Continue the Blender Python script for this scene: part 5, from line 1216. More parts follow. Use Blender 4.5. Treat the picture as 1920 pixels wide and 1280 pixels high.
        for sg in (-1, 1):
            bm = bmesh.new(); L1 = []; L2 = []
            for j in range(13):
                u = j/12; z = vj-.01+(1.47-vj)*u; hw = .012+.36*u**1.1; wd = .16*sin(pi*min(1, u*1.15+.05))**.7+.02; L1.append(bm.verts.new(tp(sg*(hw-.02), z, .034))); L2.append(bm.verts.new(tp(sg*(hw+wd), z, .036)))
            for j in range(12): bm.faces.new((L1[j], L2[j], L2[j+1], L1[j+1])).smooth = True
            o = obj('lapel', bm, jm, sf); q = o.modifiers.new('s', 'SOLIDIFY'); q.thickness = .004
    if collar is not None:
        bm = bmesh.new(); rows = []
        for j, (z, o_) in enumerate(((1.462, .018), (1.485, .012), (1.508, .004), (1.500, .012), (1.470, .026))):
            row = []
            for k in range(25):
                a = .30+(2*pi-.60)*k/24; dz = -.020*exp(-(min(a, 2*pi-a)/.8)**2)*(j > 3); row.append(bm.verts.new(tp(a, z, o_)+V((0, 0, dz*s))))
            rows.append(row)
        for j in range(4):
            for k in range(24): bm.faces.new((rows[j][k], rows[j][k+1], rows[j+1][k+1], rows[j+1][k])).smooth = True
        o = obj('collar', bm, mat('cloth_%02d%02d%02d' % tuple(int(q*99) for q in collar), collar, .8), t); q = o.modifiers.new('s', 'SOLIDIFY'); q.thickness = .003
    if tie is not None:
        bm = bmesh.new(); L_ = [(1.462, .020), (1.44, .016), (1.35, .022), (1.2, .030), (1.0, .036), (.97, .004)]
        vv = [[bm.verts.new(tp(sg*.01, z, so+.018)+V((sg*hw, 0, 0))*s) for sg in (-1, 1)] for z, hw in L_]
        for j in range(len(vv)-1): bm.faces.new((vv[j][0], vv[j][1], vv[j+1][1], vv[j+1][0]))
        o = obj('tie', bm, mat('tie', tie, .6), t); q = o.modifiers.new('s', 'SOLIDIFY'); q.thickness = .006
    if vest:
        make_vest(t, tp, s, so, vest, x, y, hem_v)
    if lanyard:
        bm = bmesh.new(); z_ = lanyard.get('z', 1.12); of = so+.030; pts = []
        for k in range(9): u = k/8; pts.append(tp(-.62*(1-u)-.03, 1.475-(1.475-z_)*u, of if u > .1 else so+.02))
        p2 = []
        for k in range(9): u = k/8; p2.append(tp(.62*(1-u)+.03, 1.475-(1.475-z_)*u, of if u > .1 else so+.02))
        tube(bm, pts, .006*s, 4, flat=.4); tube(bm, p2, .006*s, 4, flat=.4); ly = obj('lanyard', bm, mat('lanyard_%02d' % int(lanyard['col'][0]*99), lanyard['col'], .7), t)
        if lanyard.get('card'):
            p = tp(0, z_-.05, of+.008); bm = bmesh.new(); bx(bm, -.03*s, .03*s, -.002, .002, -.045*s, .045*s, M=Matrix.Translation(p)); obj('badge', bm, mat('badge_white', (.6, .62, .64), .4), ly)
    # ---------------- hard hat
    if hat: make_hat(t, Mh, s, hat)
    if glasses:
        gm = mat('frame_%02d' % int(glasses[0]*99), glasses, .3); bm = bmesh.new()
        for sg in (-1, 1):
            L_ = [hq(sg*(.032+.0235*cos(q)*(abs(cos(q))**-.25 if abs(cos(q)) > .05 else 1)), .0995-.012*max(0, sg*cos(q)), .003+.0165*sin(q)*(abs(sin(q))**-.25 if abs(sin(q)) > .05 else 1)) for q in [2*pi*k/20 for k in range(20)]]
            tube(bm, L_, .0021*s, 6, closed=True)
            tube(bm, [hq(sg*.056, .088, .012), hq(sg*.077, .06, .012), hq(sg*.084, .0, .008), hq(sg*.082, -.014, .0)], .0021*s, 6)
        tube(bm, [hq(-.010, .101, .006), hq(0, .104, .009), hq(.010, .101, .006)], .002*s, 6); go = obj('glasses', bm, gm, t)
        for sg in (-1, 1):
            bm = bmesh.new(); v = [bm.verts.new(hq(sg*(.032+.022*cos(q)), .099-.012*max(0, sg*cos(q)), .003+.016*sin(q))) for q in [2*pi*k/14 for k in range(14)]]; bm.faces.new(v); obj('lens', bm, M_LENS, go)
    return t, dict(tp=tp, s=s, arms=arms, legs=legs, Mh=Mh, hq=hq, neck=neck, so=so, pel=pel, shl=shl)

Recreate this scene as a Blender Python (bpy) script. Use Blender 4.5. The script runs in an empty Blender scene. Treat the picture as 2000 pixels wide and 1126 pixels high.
──────
_TASK DIRECTIONS_
Your task is to output the full set of records exactly as presented.

_REPLY TO THE TASK_
Continue the Blender Python script for this scene: part 5, from line 1216. More parts follow. Use Blender 4.5. Treat the picture as 1920 pixels wide and 1280 pixels high.
        for sg in (-1, 1):
            bm = bmesh.new(); L1 = []; L2 = []
            for j in range(13):
                u = j/12; z = vj-.01+(1.47-vj)*u; hw = .012+.36*u**1.1; wd = .16*sin(pi*min(1, u*1.15+.05))**.7+.02; L1.append(bm.verts.new(tp(sg*(hw-.02), z, .034))); L2.append(bm.verts.new(tp(sg*(hw+wd), z, .036)))
            for j in range(12): bm.faces.new((L1[j], L2[j], L2[j+1], L1[j+1])).smooth = True
            o = obj('lapel', bm, jm, sf); q = o.modifiers.new('s', 'SOLIDIFY'); q.thickness = .004
    if collar is not None:
        bm = bmesh.new(); rows = []
        for j, (z, o_) in enumerate(((1.462, .018), (1.485, .012), (1.508, .004), (1.500, .012), (1.470, .026))):
            row = []
            for k in range(25):
                a = .30+(2*pi-.60)*k/24; dz = -.020*exp(-(min(a, 2*pi-a)/.8)**2)*(j > 3); row.append(bm.verts.new(tp(a, z, o_)+V((0, 0, dz*s))))
            rows.append(row)
        for j in range(4):
            for k in range(24): bm.faces.new((rows[j][k], rows[j][k+1], rows[j+1][k+1], rows[j+1][k])).smooth = True
        o = obj('collar', bm, mat('cloth_%02d%02d%02d' % tuple(int(q*99) for q in collar), collar, .8), t); q = o.modifiers.new('s', 'SOLIDIFY'); q.thickness = .003
    if tie is not None:
        bm = bmesh.new(); L_ = [(1.462, .020), (1.44, .016), (1.35, .022), (1.2, .030), (1.0, .036), (.97, .004)]
        vv = [[bm.verts.new(tp(sg*.01, z, so+.018)+V((sg*hw, 0, 0))*s) for sg in (-1, 1)] for z, hw in L_]
        for j in range(len(vv)-1): bm.faces.new((vv[j][0], vv[j][1], vv[j+1][1], vv[j+1][0]))
        o = obj('tie', bm, mat('tie', tie, .6), t); q = o.modifiers.new('s', 'SOLIDIFY'); q.thickness = .006
    if vest:
        make_vest(t, tp, s, so, vest, x, y, hem_v)
    if lanyard:
        bm = bmesh.new(); z_ = lanyard.get('z', 1.12); of = so+.030; pts = []
        for k in range(9): u = k/8; pts.append(tp(-.62*(1-u)-.03, 1.475-(1.475-z_)*u, of if u > .1 else so+.02))
        p2 = []
        for k in range(9): u = k/8; p2.append(tp(.62*(1-u)+.03, 1.475-(1.475-z_)*u, of if u > .1 else so+.02))
        tube(bm, pts, .006*s, 4, flat=.4); tube(bm, p2, .006*s, 4, flat=.4); ly = obj('lanyard', bm, mat('lanyard_%02d' % int(lanyard['col'][0]*99), lanyard['col'], .7), t)
        if lanyard.get('card'):
            p = tp(0, z_-.05, of+.008); bm = bmesh.new(); bx(bm, -.03*s, .03*s, -.002, .002, -.045*s, .045*s, M=Matrix.Translation(p)); obj('badge', bm, mat('badge_white', (.6, .62, .64), .4), ly)
    # ---------------- hard hat
    if hat: make_hat(t, Mh, s, hat)
    if glasses:
        gm = mat('frame_%02d' % int(glasses[0]*99), glasses, .3); bm = bmesh.new()
        for sg in (-1, 1):
            L_ = [hq(sg*(.032+.0235*cos(q)*(abs(cos(q))**-.25 if abs(cos(q)) > .05 else 1)), .0995-.012*max(0, sg*cos(q)), .003+.0165*sin(q)*(abs(sin(q))**-.25 if abs(sin(q)) > .05 else 1)) for q in [2*pi*k/20 for k in range(20)]]
            tube(bm, L_, .0021*s, 6, closed=True)
            tube(bm, [hq(sg*.056, .088, .012), hq(sg*.077, .06, .012), hq(sg*.084, .0, .008), hq(sg*.082, -.014, .0)], .0021*s, 6)
        tube(bm, [hq(-.010, .101, .006), hq(0, .104, .009), hq(.010, .101, .006)], .002*s, 6); go = obj('glasses', bm, gm, t)
        for sg in (-1, 1):
            bm = bmesh.new(); v = [bm.verts.new(hq(sg*(.032+.022*cos(q)), .099-.012*max(0, sg*cos(q)), .003+.016*sin(q))) for q in [2*pi*k/14 for k in range(14)]]; bm.faces.new(v); obj('lens', bm, M_LENS, go)
    return t, dict(tp=tp, s=s, arms=arms, legs=legs, Mh=Mh, hq=hq, neck=neck, so=so, pel=pel, shl=shl)

Recreate this scene as a Blender Python (bpy) script. Use Blender 4.5. The script runs in an empty Blender scene. Treat the picture as 2000 pixels wide and 1126 pixels high.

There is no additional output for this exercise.